Dani squinted into the sliver of light that fell directly across her face. After a moment, she was able to make out the silhouette of a sandy cat with tufted ears nudging aside the bedroom curtain just enough to let the beam in.

“Oh Eyrie, no,” she groaned, cursing the day her mischievous cat had made the connection between her waking and his feeding. She attempted to bury her face beneath her pillow, but Eyrie merely abandoned his post at the window, hopped onto the bed, and began kneading her back in earnest. “All right, all right, you jerk. I’m up.”
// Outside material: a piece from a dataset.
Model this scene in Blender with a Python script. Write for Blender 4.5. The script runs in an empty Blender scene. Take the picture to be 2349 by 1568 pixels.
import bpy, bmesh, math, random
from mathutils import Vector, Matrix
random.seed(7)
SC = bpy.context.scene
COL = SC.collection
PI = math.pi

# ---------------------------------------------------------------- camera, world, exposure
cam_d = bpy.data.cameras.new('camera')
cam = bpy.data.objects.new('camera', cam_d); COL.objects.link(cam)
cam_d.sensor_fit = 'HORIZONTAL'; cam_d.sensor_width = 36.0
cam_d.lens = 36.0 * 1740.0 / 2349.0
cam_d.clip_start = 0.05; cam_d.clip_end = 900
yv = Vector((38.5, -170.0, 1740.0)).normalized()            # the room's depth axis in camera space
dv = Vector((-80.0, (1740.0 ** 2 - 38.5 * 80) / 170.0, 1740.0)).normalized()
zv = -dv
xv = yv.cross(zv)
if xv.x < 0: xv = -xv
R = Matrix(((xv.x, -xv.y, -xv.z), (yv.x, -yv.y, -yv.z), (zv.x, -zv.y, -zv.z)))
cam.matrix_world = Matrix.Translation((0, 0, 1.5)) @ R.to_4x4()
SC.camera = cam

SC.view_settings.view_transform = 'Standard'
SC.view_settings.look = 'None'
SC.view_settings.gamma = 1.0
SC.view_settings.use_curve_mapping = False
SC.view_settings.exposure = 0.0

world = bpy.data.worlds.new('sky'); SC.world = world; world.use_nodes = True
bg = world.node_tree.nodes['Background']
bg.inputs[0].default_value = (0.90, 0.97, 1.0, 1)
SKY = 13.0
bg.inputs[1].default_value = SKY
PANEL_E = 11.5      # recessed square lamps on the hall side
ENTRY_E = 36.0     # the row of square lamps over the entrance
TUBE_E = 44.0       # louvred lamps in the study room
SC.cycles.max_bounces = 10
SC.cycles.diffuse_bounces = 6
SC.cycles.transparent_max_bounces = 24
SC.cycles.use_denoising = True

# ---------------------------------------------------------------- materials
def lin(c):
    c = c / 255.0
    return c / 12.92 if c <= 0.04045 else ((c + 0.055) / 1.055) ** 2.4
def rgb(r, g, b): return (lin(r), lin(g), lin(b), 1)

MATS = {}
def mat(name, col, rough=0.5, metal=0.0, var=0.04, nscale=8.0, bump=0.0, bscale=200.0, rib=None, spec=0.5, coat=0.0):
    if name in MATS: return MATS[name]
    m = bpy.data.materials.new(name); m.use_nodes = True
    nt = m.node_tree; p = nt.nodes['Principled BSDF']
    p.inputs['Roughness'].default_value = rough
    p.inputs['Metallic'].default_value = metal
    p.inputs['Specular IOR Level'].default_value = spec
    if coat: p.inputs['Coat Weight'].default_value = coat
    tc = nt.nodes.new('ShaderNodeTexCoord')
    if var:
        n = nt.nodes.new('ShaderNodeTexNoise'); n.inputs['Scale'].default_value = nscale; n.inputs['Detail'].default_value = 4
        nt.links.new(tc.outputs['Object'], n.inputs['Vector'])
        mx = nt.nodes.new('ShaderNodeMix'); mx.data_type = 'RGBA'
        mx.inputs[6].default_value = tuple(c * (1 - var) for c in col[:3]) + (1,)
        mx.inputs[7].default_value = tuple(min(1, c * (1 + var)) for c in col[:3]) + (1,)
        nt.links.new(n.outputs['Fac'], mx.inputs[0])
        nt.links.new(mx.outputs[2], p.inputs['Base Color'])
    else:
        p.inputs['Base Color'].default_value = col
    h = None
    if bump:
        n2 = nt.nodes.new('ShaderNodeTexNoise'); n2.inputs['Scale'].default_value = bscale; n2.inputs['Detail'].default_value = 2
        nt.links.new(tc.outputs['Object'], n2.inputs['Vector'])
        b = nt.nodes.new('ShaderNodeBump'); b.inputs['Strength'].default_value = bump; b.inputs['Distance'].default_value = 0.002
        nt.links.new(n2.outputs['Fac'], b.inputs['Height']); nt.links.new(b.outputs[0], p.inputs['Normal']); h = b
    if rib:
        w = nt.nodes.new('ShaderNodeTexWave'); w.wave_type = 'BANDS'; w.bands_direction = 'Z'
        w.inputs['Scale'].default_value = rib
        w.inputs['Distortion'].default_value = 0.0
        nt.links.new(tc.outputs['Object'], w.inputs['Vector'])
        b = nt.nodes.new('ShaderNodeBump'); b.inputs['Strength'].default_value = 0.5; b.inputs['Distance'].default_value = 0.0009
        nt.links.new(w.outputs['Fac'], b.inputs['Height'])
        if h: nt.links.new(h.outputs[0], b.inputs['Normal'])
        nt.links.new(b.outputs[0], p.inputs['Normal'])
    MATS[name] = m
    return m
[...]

The large tomcat purred and bounded out the door, tail erect, satisfied that she was awake. Dani briefly considered trying to go back to sleep, but knew it was pointless. Sighing, she swung her feet over the side of the bed, yawning widely and stretching head to toe. Purple-painted toenails stood out against the pale carpet as she stood and walked to her vanity. Navy blue eyes stared back at her from underneath a tangle of coffee-before-cream curls, and a freckled nose wrinkled in mild distaste. Snatching up a clip, she wrestled her hair into a messy bun and shuffled to the doorway.

***

Better. Less awkward, though there are still a number of phrases that just don't sound quite right. The adverbs need to go. I also did the cliché "describe your character using a mirror" thing, ugh. Paragraphs are still a little long, but I like the flow of this excerpt much better than the other two.

My writing has continued to improve, but I still have a long road ahead of me. It's interesting to see how I've developed in only a few years' time. Makes me wonder how I'll be doing two or three years from now :)

Ah, the joy of writing... always a learning experience. You never know it all.